Maersk Product Tankers’ challenging year

Apr 18 2019

Despite outperforming the market on TCE and costs, 2018 was a financially challenging year for Maersk Product Tankers.

The company said that it had faced the lowest spot market rates seen in a decade. However, a strong balance sheet and significant investments has built a solid foundation for the future.


“In 2018, we continued the work to create sustainable, long-term profitable growth for Maersk Product Tankers under the ownership of AP Møller Holding and Mitsui & Co. We invested in the future of the business, especially in areas that will strengthen us commercially and operationally, while focusing on safety and keeping vessels’ daily running costs at competitive levels,” explained Christian Ingerslev, Maersk Product Tankers CEO.


While revenue in 2018 increased to $647 mill from $621.1 mill in 2017, the company recorded a loss before tax of $35 mill and a negative free cash flow of $27.7 mill.


The results were affected by the low spot market rates, but the company outperformed the market quarter on quarter, realising a decline in TCE of 2.7% from 2017, compared to a decline in the market of 14.5%.


“Of course, we are not satisfied with the results.
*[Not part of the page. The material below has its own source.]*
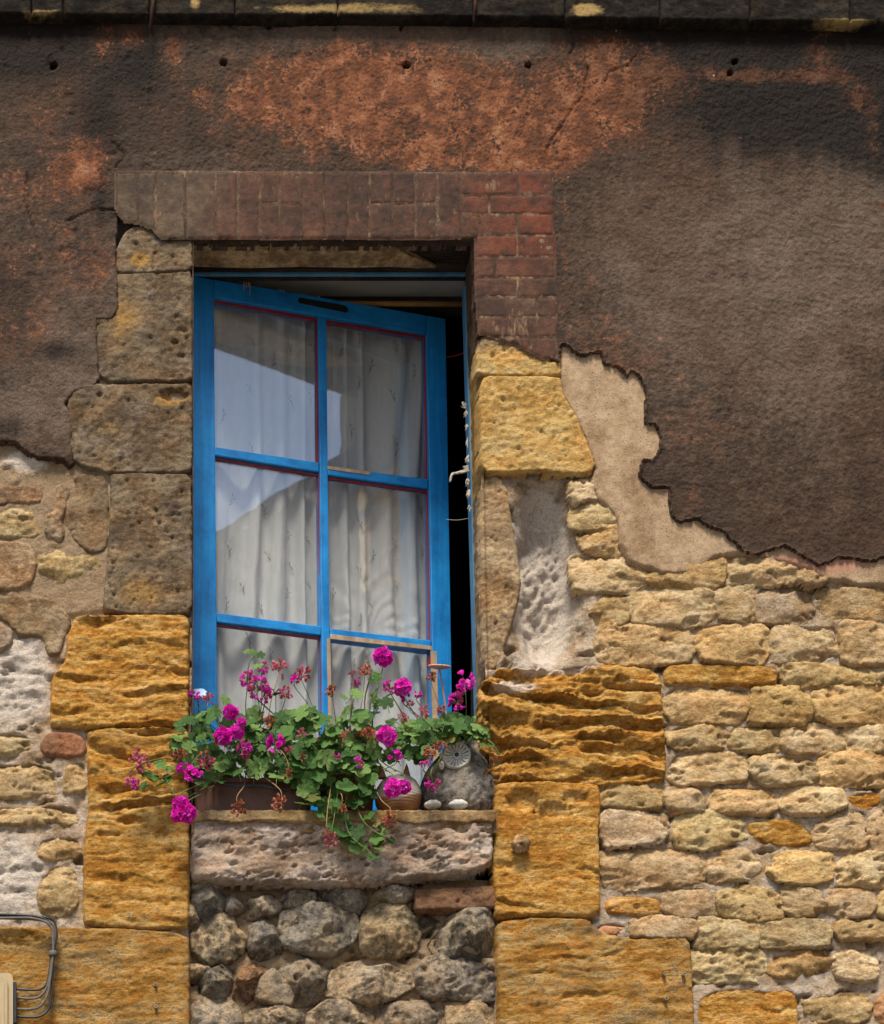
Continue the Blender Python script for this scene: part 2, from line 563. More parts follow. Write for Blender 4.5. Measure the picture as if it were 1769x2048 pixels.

Having said that, we are among the industry leaders on performance and costs, despite the tough market conditions. We achieved this through our partnership with Maersk Tankers, taking advantage of its strong trading capabilities, data insights and new digital solutions, in which the company has invested substantially over recent years. We are confident we are on the right track for the future,” Ingerslev claimed.


Maersk Product Tankers invested significantly in optimising the fleet during the year, ensuring a competitive fleet that is sufficiently flexible to meet customers’ trading needs. In 2018, the company took delivery of four MR newbuildings, bringing the total fleet to 81 vessels.


In a market where prices were at a low point in their cycle, capital commitments reached $384.4 mill. In 2018 alone, the company invested $146.7 mill. Taking advantage of a market with attractive asset prices, the board approved the order of six LR2 newbuildings, plus maintaining options to order four more LR2 vessels. A decision will be made this year, Maersk said.


“We are prepared to take advantage of market opportunities that arise, retaining a market-leading position and remaining a vessel owner of choice among customers. This is possible due to a strong balance sheet, which enables us to secure a competitive, high-quality fleet that is able to meet customer demand for global transportation of cargoes in a safe, efficient and reliable manner,” added Ingerslev.


Maersk Product Tankers said it remained positive about the mid- and long-term prospects for the tanker industry, and is well positioned to exploit the opportunities that will emerge.


On the demand side, trade is expected to increase sharply, driven by the advent of the new IMO 2020 sulfur regulations. With slowing vessel supply growth and vessel demand expected to rise, product tanker freight rates are projected to increase, starting at the end of 2019.


As a result, Maersk Product Tankers’ 2019 result is expected to improve, due to higher freight rates and lower vessel operating costs.